В отсутствие любви — сухая гниль в крыше, терновые ветки у крыльца, сырость в постели. А если любовь — то такая, которая изведет того, кого любишь (что-то похожее есть у Пола Боулза в “The Sheltering Sky”). “Слова душат меня, не умея вырваться из моего тела, сорваться с распухшего, тяжелого от обид языка”. Но “какой смысл давать словам волю, если сам несвободен”, если — в тисках вины, обиды, тоски? Так жесткость ломает сама себя. Недоверие, неспособность открыться загоняют человека во все более глухую пустоту. И в ней придется отдать хранимое за бесценок, по ошибке и не тому, кому нужно. “Лордом беспорядка” в старину именовали распорядителя на балу в замке — в лабиринтах печали так не хватает беспорядка и праздника. “Не успеешь кого-нибудь вспомнить, как выясняется, что его не было”.

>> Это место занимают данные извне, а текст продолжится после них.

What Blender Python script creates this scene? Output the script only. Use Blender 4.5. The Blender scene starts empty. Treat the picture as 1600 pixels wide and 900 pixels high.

Лейтмотив блужданий — странные травы, тоска по магии, могущей хоть что-то уладить, делающей мир живым. “Есть трава перекоп морская, мала собою, листом темна, а цвет ворон, как отцветет — стручками, видом добра. Человеку положить в головы — спит три дни немочно. Положить против воды и вода раступитса. А корень как есть человек”.
Но в этой чуждости растут содержательность и объем личности. Ведьма притягивает, человек вглядывается в нее, старается понять, приблизиться, тратит силы и время, радуется при малейшей удаче — совершенно не замечая обращенной к нему любви обычной девушки, у которой за любовью ничего нет, лишь прилипающее тепло. Но как помочь выбраться из железных скоб? Из бесцветной виноватой осени? Очень трудно сказать “не бойтесь”, “все хорошо” — потому что на открывшееся тепло могут ответить ожогом холода, или потому, что другой может просто не услышать. И продолжаются блуждания между доверием и отказом, притяжением и страхом. И трудно понять, желает ли человек приблизиться — или ему нужен только спутник по его воображаемому. Разучившиеся говорить вкладывают себя в дневник, который имеет смысл, только если его найдет и прочтет кто-то другой. Богатство, специально закопанное для вора. Как можно попробовать говорить, не говоря, даже боясь сказать? Пристегнуть свой рукав к рукаву другого человека.
“Когда любишь кого-то, то знаешь о нем странное, и чувствуешь дикое, и видишь весь его дремотный ил, и зеленую донную мглу, и слепнущую в нем небесную силу. Но ты не боишься” — хотя этому умению учатся долго. Все уладится — случаем, вмешательством обыкновенного, которое приняли за необыкновенное, потому что надеялись, что это невозможное все-таки может быть. Прошлое случилось, с этим уже ничего не поделать, “вода, превращенная в кровь, уже не станет водой, но можно — можно! — отвернуться и не пить”, простить и открыться.
Мало книг, настолько полных острой меланхолии и тоски, как у Элтанг. Но мало и книг, в которых печаль настолько светла — хотя порой этот свет резок и безжалостен. И эмоция именно создается языком, а не называется, так что чтение становится порой трудным. Это путь по тупикам личного сознания, которые, при всей их тяжести, предпочтительнее аморфного безличного тепла. Глаза, раскрытые безнадежностью, любопытством и пониманием, больше видят.